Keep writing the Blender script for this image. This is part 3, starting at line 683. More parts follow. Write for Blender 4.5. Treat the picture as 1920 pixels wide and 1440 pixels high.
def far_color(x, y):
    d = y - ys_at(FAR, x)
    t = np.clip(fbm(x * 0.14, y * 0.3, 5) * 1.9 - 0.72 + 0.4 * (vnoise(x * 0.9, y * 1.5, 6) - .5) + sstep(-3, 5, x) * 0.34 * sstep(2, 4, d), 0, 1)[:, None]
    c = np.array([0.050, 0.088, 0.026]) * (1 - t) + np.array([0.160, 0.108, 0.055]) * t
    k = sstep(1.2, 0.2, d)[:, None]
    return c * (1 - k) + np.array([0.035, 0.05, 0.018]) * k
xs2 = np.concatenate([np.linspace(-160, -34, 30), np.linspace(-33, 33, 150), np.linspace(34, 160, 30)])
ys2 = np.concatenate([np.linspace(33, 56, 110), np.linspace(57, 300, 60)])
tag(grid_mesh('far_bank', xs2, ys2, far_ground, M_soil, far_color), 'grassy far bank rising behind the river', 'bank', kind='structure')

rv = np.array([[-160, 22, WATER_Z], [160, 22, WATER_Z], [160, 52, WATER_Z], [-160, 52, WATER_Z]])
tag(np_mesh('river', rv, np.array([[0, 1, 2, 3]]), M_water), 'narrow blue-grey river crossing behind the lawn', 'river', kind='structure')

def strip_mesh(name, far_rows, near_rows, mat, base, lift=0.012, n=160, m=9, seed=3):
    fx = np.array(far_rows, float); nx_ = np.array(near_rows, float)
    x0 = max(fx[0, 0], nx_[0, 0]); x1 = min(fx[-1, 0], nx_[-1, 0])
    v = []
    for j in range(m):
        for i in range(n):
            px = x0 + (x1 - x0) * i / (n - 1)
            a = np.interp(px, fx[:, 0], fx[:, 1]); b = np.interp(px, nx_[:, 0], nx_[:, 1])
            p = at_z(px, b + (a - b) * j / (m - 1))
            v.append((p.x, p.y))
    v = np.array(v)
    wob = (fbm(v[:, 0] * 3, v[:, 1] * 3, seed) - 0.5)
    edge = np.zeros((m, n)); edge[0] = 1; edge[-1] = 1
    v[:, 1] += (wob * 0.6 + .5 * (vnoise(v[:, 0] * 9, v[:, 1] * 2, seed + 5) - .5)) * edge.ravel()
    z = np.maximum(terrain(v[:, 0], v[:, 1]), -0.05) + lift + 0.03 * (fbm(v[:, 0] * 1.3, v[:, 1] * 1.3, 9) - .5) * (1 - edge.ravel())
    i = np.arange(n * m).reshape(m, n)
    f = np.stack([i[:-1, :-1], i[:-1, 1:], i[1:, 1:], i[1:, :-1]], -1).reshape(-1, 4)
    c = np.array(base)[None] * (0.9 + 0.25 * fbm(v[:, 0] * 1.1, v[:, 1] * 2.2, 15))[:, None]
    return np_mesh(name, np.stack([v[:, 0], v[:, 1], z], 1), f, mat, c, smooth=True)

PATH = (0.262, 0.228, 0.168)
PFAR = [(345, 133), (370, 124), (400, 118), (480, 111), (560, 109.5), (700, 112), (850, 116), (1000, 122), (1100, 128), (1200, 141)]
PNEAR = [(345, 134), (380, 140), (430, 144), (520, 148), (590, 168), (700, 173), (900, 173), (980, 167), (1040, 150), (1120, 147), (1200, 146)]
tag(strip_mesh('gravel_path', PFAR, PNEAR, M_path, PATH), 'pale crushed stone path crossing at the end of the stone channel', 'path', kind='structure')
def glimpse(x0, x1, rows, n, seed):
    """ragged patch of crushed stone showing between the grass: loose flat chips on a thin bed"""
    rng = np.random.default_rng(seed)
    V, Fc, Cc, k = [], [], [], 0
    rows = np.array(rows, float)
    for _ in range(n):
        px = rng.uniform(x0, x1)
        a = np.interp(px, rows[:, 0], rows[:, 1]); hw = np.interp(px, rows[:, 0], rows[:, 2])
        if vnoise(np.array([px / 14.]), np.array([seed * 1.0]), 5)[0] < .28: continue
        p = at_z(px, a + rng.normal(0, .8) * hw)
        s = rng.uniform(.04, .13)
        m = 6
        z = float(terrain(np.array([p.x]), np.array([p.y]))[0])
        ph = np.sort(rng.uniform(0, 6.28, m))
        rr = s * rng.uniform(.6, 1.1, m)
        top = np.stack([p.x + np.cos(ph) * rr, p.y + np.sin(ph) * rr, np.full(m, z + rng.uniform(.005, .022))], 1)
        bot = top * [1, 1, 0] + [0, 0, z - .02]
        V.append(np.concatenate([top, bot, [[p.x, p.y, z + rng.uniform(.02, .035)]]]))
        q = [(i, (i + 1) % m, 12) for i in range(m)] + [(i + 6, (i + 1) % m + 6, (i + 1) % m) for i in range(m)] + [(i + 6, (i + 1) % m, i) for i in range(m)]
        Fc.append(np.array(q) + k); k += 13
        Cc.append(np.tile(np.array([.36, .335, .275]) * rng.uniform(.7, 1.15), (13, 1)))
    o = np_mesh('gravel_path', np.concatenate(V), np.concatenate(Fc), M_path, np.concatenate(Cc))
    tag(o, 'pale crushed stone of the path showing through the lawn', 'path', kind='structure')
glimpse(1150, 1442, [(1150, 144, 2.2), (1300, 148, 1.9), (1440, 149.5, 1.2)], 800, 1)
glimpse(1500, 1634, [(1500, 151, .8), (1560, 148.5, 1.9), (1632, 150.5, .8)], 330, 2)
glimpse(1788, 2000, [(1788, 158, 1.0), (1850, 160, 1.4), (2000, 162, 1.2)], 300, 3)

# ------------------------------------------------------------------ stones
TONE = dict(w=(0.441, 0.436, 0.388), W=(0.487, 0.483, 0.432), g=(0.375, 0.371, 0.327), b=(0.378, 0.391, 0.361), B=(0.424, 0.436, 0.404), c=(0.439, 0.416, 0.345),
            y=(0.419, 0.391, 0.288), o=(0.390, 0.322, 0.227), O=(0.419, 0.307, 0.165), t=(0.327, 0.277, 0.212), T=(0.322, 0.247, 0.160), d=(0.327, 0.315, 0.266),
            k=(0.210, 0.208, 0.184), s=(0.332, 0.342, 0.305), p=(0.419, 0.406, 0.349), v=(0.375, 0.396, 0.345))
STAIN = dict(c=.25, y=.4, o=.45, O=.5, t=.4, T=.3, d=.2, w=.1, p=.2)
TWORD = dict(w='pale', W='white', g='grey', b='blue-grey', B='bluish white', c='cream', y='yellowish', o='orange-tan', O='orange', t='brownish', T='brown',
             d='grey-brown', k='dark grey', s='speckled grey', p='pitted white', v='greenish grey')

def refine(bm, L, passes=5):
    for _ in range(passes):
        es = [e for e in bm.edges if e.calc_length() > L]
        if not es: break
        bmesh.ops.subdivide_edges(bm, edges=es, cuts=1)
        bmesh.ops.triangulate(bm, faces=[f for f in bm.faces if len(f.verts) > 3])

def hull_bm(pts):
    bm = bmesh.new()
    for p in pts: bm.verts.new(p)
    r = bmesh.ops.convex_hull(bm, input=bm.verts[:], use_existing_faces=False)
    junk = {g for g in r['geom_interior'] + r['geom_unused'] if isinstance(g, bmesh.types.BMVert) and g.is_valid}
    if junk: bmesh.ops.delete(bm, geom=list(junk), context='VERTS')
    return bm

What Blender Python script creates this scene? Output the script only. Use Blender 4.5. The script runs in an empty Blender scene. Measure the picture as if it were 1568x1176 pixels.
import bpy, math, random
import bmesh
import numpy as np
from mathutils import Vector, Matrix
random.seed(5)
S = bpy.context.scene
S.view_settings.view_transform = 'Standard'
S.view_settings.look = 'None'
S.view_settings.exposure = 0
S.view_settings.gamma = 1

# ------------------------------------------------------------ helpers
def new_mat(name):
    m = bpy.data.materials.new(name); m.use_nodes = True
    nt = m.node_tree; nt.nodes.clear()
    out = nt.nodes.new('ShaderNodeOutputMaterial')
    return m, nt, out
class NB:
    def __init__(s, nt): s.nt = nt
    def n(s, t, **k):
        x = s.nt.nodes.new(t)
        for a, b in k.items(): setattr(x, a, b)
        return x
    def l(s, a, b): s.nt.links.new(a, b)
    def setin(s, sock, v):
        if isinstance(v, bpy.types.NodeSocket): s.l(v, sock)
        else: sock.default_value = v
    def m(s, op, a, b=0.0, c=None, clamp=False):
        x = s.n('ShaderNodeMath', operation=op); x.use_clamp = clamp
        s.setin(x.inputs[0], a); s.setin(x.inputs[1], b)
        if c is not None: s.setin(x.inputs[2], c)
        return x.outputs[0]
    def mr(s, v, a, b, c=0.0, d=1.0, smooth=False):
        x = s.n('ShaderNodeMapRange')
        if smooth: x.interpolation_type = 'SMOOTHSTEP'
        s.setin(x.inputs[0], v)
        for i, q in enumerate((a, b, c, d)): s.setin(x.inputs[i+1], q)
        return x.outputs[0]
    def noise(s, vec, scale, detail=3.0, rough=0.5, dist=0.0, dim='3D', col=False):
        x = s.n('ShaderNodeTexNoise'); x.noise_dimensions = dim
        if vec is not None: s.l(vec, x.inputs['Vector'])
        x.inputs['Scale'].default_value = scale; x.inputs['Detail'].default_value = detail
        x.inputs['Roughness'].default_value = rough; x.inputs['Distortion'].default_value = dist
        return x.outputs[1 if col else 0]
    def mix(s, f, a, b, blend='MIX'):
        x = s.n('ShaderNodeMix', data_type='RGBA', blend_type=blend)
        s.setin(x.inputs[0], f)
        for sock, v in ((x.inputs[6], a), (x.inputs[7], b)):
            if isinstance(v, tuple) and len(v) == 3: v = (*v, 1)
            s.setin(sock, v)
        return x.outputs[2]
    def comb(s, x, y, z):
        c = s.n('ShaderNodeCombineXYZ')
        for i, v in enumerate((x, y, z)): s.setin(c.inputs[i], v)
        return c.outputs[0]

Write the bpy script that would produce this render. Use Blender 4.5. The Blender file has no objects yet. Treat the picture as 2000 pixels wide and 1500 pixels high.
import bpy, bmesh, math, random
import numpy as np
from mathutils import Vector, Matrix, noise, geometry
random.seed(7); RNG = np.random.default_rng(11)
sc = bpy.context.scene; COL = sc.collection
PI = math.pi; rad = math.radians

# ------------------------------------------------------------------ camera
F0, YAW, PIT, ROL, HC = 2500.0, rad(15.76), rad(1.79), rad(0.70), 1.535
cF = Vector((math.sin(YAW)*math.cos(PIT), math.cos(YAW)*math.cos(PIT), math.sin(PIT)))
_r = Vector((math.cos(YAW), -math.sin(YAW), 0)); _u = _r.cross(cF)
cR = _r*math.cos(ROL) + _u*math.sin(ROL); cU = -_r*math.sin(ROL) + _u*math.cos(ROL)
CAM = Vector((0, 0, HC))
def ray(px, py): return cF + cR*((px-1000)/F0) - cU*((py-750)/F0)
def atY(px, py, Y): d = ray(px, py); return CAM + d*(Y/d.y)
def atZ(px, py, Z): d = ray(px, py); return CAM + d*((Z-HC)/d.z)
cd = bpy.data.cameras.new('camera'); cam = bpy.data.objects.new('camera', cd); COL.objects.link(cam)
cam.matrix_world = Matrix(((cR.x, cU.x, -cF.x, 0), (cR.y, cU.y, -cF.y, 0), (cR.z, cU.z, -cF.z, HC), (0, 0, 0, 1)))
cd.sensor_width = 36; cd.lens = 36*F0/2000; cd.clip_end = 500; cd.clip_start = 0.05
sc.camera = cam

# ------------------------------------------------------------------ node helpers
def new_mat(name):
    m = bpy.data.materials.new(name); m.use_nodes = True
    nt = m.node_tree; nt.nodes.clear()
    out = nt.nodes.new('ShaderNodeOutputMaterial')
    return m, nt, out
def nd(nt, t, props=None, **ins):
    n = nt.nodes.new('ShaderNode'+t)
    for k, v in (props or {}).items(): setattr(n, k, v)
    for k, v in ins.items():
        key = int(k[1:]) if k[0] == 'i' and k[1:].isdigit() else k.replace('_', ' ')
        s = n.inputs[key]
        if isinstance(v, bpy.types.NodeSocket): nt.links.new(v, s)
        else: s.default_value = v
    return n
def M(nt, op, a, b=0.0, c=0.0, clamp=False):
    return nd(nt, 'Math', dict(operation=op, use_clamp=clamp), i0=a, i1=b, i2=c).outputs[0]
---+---
**YOUR OBJECTIVE:** Return each full line of the entries that contains the word "scene".

**TASK RESPONSE:**
What Blender Python script creates this scene? Output the script only. Use Blender 4.5. The script runs in an empty Blender scene. Measure the picture as if it were 1568x1176 pixels.
S = bpy.context.scene
sc = bpy.context.scene; COL = sc.collection